Frequently Asked Questions
What backup hardware is this cartridge compatible with?
The HP C5718A is a DDS-4 format cartridge requiring a DDS-4 (DAT-72 predecessor) tape drive. It is not forward-compatible with DDS-5/DAT-72 or DAT-160/320 drives, and will not work in DDS-1, DDS-2, or DDS-3 drives. Verify your drive's format support before purchasing.
What is the real-world capacity I should plan for?
The native (uncompressed) capacity is 20GB. The 40GB compressed figure assumes a 2:1 compression ratio, which is only achievable with highly compressible data like text files or databases. Binary files, already-compressed archives, and media files will land much closer to the 20GB native figure.

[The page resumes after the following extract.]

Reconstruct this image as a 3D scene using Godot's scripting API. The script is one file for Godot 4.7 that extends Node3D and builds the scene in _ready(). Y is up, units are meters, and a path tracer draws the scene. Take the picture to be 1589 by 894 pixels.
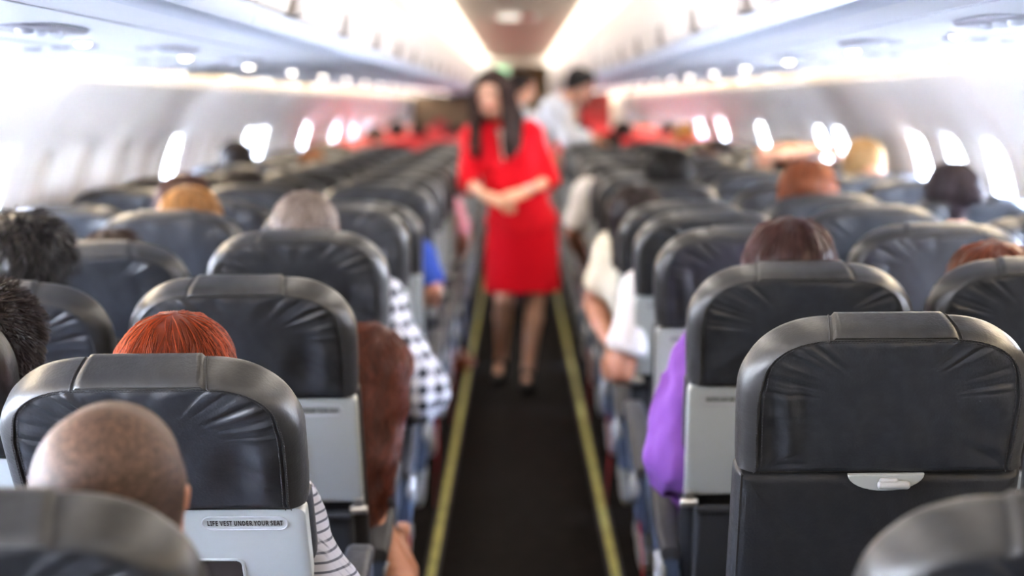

How many read/write cycles can I expect before reliability degrades?
HP rates this cartridge at 5,000 head passes. For a typical backup-and-verify cycle, that translates to hundreds of complete backup cycles under normal use — sufficient for long-term archival rotation if the cartridge is stored and handled correctly.
What are the storage conditions for long-term archival use?
Magnetic tape degrades faster when exposed to high humidity, temperature fluctuations, or magnetic fields. For long-term archival, store cartridges in a controlled environment: 18–28°C, 20–60% relative humidity, away from magnetic sources and direct sunlight.
Is DDS-4 still a viable format for new archival deployments?
DDS-4 is a legacy format. For systems already running DDS-4 infrastructure, this cartridge is a reliable consumable. New deployments should evaluate modern tape formats (LTO-8 and beyond) which offer dramatically higher capacity, faster throughput, and longer manufacturer support lifecycles.